Oooh, I’m especially excited to participate in this week’s Saturday Night Genealogy Fun from Randy Seaver's Genea-Musings blog as it highlights a part of the tree I have seldom focused on in my blog. Forgive me, but I’m going to give a more complete story than the original intent of telling three facts about the person I came up with using the “roulette” number…
My paternal grandfather, Cephas Bryant (C.B.) Watts, was born in 1899. When I divide that number by 100 and round it off I get the “roulette” number of 19.
Using that number on my ancestral name list brings me to C.B.’s maternal grandmother, Mary E.M. Brizendine. Interestingly enough, it was likely Mary’s maternal grandfather, Oliver Bryant McCraw, for whom C.B. got his middle name. Apparently he was a man worth remembering for it is also probably how C.B.’s mother, Ollie Spencer, got her as well.
My grandfather always told me that his mother Ollie was an orphan. When I began researching, I thought I’d never be able to get far on this line. It turned out finding the names of Ollie’s parents was fairly easy. Ollie died in 1925 of tuberculosis. Her death certificate listed her parents as Thomas Hutchinson Spencer and Mary Brizendine. Easy enough, although it has never been an easy line from there.
Thomas Hutchinson Spencer, 1831/1834-25 Oct 1875 Trigg Co, KY

Thomas Hutchinson “Hutch” Spencer proved to be a fairly elusive gentleman to pin down. He apparently had a hearing impediment, for on several records he is listed as deaf and dumb. Whatever his disability, he did manage to marry and have children. He was born in Kentucky and lived during the time of the Civil War. The photo we have of him is reminiscent of Abraham Lincoln himself. I always sent a copy of the photo to school with my children in honor of President’s Day in years past. He is what my kids call our “Lincoln ancestor.” (Pardon my continued digression, but isn’t it ironic that I’m writing this so close to President’s Day this year?). The photograph I have of him (shown above) is a real photo postcard very obviously copied from an original cased tintype image.
And now back to Mary. She died fairly young so there are not many records on her.
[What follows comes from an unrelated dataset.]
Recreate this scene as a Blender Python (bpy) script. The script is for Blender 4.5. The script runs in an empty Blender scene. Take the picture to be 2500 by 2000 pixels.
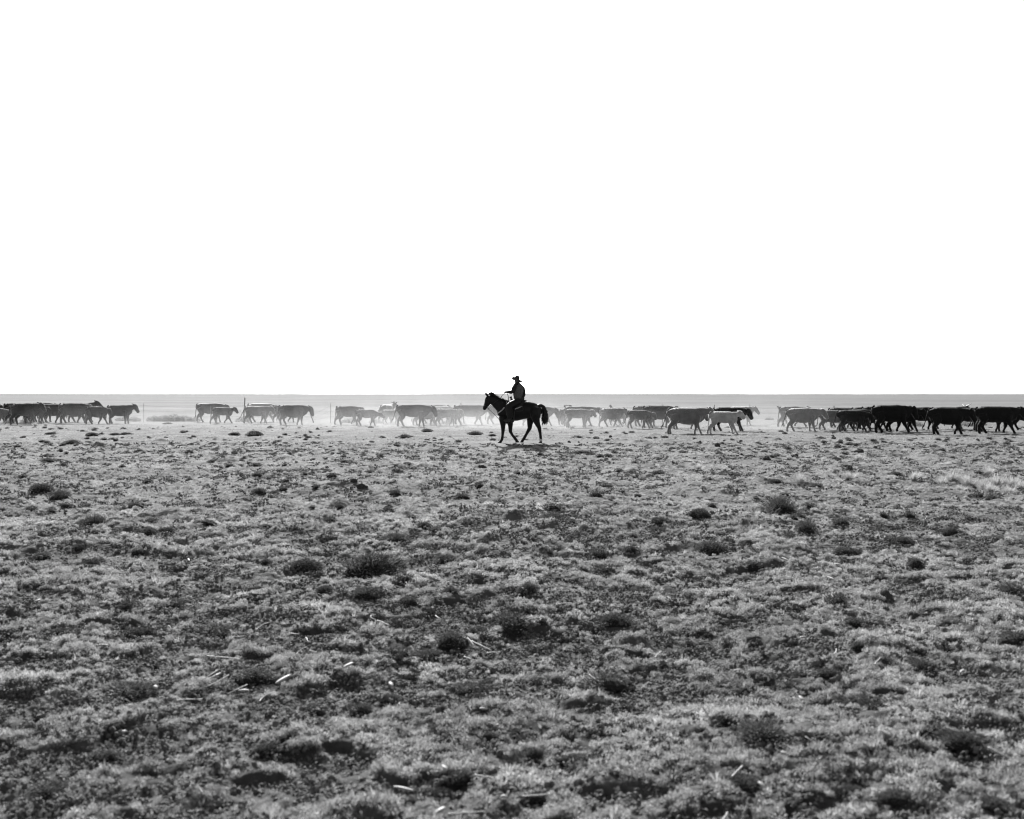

She was born in Charlotte Co, VA around the year 1841, the daughter of Cyrus Brizendine and his wife Mary L. McCraw. Her parents migrated from Virginia to Kentucky along with her McCraw grandparents. Her grandfather, Oliver Bryant McCraw, died in the year 1848 in Christian Co, KY. Mary was listed with the middle initial of "M" in the 1850 U. S. Census and with the middle initial of "E" in the 1860 U. S. Census in Christian County, Kentucky.
The marriage between Mary and Hutch was recorded in Christian Co, KY. On the 13 April of 1865, the two were married at her father’s home according to Cordelia C. Gary’s 1970 book Christian Co, KY Marriage Records 1851-1900 (pp. 19 & 261). This was just four days after General Lee’s surrender which officially ended the American Civil War.
Their daughter Ollie Spencer was born there on 19 October 1866. It appears they had another child, Mary L. Spencer, born between 1867 and 1871. The only evidence for this child appears in the 1879 tax list of Trigg County, Kentucky when Ollie Spencer and Mary L. Spencer were listed as children between the ages of 6-20. Their father remarried in October of 1871 but died in 1875, indeed leaving Ollie an orphan as my grandfather had told me.
That is about all I know about “Ancestor #19.” Thanks for the challenge, Randy!